- WRITTEN PROBLEM -
Return nothing but the lines from the one with "Reconstruct this image" through the one with "COL = scene.collection" in the data below, word for word and without pictures.

- DATASET ENTRIES -

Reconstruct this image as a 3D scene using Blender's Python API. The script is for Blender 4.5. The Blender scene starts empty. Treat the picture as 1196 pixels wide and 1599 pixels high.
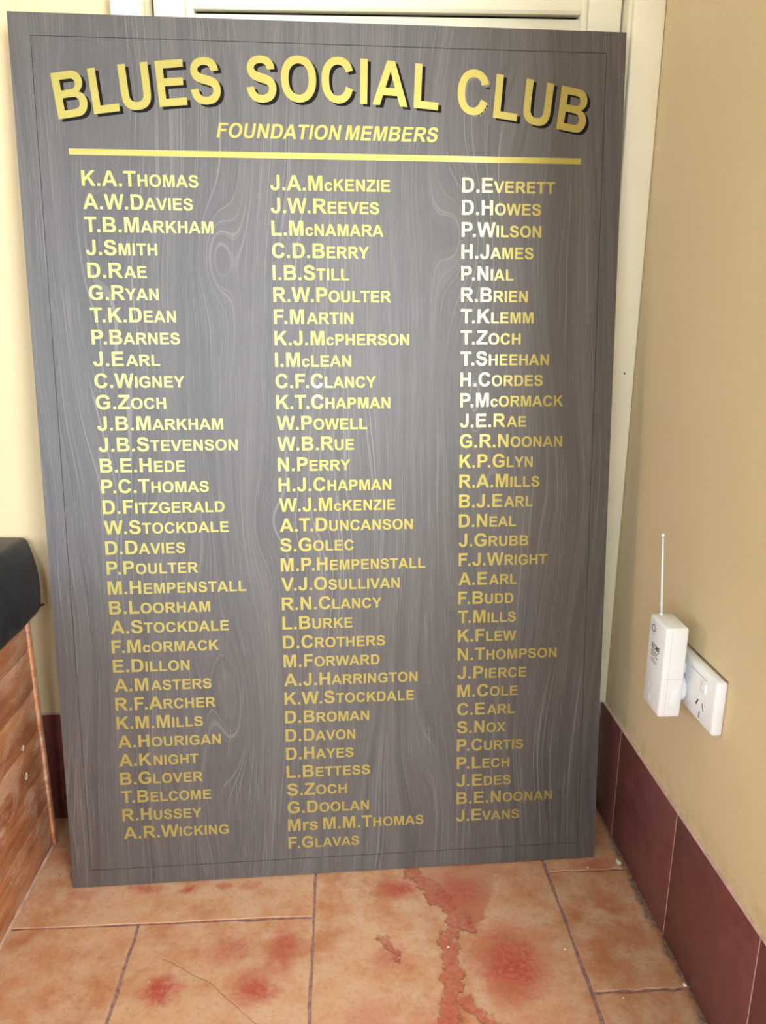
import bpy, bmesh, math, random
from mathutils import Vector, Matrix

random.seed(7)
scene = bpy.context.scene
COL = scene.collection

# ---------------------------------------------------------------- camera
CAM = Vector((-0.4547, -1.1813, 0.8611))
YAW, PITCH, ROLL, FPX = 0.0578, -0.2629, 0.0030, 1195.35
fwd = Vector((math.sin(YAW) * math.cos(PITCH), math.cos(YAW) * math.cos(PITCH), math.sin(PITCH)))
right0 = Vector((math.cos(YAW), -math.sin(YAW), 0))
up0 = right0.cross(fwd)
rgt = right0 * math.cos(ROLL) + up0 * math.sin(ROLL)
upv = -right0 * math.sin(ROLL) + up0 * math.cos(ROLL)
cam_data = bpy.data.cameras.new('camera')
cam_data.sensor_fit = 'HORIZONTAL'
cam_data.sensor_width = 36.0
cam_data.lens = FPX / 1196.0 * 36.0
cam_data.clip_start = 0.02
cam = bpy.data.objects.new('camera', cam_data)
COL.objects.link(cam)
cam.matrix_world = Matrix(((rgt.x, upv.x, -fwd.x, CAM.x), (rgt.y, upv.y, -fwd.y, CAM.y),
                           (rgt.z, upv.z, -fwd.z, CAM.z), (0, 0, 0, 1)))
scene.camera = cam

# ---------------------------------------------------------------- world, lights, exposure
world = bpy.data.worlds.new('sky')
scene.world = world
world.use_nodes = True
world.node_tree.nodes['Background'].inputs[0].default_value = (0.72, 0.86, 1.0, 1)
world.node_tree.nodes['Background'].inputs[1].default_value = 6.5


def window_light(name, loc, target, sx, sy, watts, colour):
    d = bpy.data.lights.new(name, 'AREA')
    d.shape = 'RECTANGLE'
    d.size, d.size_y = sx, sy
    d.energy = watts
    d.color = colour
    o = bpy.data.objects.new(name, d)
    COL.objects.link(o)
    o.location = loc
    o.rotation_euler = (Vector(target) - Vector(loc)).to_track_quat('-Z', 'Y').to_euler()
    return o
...
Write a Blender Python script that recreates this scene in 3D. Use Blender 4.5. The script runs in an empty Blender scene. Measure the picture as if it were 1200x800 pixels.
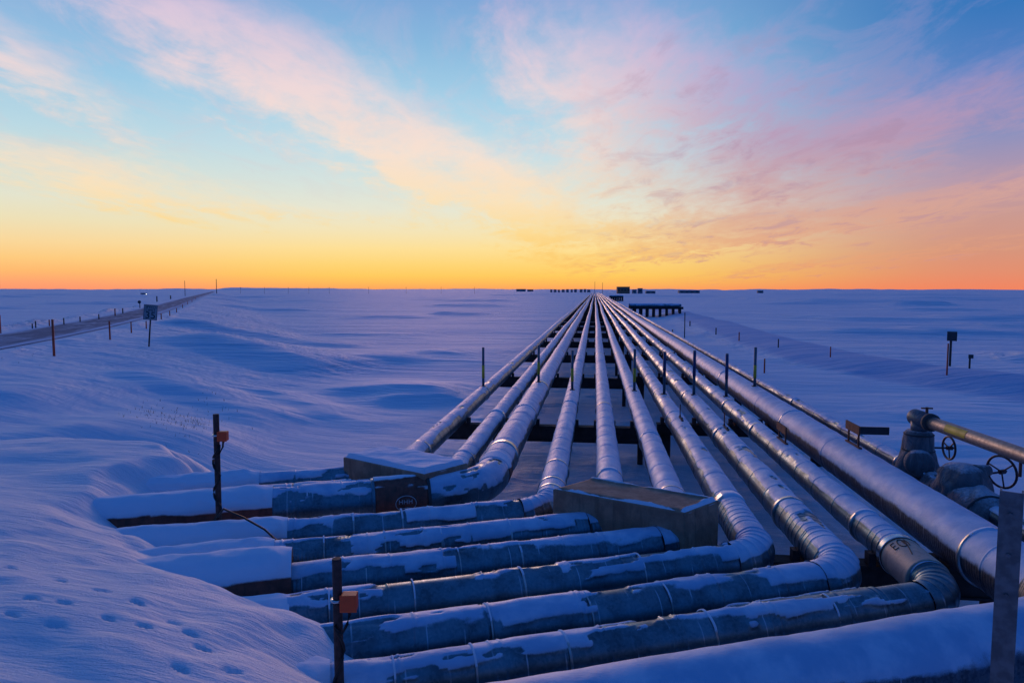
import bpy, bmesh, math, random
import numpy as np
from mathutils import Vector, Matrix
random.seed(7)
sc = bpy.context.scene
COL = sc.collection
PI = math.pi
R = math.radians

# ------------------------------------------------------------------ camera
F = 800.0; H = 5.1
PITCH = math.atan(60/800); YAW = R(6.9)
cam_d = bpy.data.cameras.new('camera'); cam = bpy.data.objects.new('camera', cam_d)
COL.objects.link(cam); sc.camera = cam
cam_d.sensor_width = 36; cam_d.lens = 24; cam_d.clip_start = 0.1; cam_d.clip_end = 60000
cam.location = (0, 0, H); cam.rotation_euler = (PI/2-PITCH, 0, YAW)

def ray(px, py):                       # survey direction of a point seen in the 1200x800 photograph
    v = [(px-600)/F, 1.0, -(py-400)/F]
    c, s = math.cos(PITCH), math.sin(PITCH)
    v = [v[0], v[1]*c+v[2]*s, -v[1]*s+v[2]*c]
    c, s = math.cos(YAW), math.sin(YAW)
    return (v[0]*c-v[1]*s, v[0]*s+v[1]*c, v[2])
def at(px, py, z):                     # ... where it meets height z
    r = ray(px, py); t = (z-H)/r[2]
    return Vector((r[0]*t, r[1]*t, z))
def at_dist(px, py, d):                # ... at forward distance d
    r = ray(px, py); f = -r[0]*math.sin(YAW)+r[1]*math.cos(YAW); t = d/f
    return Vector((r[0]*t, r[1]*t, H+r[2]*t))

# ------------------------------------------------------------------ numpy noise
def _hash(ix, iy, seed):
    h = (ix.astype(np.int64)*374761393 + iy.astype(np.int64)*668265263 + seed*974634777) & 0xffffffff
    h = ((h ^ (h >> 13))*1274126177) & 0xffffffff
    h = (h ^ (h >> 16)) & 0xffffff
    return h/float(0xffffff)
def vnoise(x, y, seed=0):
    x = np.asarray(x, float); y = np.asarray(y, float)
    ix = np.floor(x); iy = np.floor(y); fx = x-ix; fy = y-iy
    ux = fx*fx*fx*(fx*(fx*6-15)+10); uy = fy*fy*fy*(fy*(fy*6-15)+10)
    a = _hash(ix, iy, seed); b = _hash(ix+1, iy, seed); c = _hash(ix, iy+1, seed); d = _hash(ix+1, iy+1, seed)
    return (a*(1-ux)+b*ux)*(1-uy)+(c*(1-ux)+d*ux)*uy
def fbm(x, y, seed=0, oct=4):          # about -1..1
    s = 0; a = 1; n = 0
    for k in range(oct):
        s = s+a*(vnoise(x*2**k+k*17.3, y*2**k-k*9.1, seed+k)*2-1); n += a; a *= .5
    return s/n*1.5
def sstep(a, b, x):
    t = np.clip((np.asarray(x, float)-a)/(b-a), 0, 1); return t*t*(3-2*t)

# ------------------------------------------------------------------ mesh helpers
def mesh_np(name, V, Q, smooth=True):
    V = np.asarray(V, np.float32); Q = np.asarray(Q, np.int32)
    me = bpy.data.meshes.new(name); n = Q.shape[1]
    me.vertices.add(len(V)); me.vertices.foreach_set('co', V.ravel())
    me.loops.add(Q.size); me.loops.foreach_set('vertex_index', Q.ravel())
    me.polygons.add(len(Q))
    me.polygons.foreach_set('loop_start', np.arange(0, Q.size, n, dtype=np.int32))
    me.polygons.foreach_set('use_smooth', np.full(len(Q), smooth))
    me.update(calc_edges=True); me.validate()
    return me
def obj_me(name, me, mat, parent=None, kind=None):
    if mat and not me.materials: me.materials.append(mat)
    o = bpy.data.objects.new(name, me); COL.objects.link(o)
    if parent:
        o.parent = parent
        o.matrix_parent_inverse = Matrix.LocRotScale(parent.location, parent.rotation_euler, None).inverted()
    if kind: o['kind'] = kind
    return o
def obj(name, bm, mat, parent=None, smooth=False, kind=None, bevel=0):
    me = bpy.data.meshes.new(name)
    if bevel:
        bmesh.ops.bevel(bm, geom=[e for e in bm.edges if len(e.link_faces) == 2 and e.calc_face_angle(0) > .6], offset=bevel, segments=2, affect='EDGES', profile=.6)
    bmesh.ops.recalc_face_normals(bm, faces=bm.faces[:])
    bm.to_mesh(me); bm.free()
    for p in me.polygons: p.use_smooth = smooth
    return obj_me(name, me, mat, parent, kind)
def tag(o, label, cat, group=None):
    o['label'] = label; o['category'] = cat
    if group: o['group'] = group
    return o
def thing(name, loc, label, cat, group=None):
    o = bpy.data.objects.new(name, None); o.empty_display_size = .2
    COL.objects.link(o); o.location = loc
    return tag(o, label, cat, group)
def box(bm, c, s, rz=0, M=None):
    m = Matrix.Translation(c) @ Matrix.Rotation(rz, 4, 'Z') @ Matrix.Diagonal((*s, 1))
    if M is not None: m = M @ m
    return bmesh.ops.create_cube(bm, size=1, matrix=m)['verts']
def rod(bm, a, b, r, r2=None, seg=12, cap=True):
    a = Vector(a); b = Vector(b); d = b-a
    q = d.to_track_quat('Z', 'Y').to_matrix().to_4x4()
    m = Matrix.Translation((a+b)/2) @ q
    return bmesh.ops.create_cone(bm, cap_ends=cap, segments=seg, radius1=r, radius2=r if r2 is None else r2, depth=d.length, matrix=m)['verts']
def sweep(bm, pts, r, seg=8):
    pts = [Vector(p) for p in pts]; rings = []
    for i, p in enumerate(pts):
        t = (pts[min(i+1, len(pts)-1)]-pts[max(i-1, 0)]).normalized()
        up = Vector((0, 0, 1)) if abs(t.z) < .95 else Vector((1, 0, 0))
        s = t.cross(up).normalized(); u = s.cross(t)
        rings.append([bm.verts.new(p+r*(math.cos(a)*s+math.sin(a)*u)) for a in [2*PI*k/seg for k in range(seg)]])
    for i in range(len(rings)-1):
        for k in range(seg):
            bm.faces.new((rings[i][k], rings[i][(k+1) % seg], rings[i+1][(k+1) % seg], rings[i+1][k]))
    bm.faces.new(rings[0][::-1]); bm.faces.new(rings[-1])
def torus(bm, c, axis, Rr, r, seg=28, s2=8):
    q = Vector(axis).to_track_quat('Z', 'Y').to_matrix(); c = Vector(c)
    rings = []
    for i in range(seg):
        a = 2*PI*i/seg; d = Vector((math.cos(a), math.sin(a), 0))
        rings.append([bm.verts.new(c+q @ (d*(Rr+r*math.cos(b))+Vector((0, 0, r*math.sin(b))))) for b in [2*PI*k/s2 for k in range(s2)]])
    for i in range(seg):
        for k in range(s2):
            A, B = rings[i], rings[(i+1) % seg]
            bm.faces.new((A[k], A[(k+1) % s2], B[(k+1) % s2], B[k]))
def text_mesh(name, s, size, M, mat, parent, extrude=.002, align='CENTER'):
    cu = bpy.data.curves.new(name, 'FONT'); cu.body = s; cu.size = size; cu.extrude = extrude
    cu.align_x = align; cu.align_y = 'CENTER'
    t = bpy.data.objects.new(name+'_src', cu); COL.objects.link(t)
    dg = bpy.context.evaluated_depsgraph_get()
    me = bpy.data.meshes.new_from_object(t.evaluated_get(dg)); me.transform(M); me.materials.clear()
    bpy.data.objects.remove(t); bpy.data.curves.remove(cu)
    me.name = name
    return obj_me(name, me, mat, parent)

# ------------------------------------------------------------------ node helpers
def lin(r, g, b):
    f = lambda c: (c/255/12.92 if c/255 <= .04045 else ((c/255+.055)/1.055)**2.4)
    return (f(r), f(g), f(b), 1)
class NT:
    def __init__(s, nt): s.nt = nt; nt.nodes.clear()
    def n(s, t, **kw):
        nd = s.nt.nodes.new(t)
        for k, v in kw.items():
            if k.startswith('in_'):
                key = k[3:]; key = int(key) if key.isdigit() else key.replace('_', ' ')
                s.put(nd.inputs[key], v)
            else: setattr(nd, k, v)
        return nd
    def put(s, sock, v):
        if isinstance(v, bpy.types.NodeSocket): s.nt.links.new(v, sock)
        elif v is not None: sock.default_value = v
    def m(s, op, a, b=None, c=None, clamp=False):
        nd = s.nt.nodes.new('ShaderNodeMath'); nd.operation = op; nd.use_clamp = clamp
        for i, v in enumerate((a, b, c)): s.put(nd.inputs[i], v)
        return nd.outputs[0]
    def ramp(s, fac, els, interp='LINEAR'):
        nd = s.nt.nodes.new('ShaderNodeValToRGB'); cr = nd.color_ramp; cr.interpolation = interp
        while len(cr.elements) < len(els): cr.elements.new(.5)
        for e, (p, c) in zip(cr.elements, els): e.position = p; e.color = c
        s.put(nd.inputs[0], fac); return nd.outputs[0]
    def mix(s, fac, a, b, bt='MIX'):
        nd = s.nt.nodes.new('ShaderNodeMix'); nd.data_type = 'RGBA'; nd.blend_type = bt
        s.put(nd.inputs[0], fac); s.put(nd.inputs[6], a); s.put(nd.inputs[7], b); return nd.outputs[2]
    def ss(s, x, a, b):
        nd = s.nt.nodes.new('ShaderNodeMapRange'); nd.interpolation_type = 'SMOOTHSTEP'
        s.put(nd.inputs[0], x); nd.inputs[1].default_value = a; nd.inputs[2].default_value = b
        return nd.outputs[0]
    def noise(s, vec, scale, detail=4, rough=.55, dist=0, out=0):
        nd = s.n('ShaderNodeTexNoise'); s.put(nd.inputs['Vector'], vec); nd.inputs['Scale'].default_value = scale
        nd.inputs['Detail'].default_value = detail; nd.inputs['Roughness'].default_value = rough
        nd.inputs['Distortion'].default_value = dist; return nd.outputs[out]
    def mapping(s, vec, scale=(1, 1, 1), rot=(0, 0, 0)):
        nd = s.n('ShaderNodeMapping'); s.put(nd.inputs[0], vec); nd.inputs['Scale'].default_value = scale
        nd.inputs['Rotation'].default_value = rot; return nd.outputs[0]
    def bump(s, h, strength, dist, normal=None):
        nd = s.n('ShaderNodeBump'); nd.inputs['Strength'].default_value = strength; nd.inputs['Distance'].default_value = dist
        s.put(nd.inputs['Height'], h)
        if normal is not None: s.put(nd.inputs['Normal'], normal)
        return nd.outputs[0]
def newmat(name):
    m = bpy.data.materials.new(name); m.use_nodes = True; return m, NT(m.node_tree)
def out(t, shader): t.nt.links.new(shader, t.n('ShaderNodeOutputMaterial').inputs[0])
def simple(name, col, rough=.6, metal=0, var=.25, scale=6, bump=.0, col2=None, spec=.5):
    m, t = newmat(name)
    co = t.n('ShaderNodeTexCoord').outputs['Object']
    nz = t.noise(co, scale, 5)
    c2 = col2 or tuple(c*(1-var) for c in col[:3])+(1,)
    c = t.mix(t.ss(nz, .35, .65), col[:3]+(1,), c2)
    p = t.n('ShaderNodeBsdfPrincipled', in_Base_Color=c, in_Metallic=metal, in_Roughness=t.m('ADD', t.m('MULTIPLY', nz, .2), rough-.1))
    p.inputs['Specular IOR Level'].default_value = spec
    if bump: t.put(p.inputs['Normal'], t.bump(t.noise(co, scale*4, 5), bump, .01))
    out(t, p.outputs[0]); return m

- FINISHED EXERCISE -
Reconstruct this image as a 3D scene using Blender's Python API. The script is for Blender 4.5. The Blender scene starts empty. Treat the picture as 1196 pixels wide and 1599 pixels high.
import bpy, bmesh, math, random
from mathutils import Vector, Matrix

random.seed(7)
scene = bpy.context.scene
COL = scene.collection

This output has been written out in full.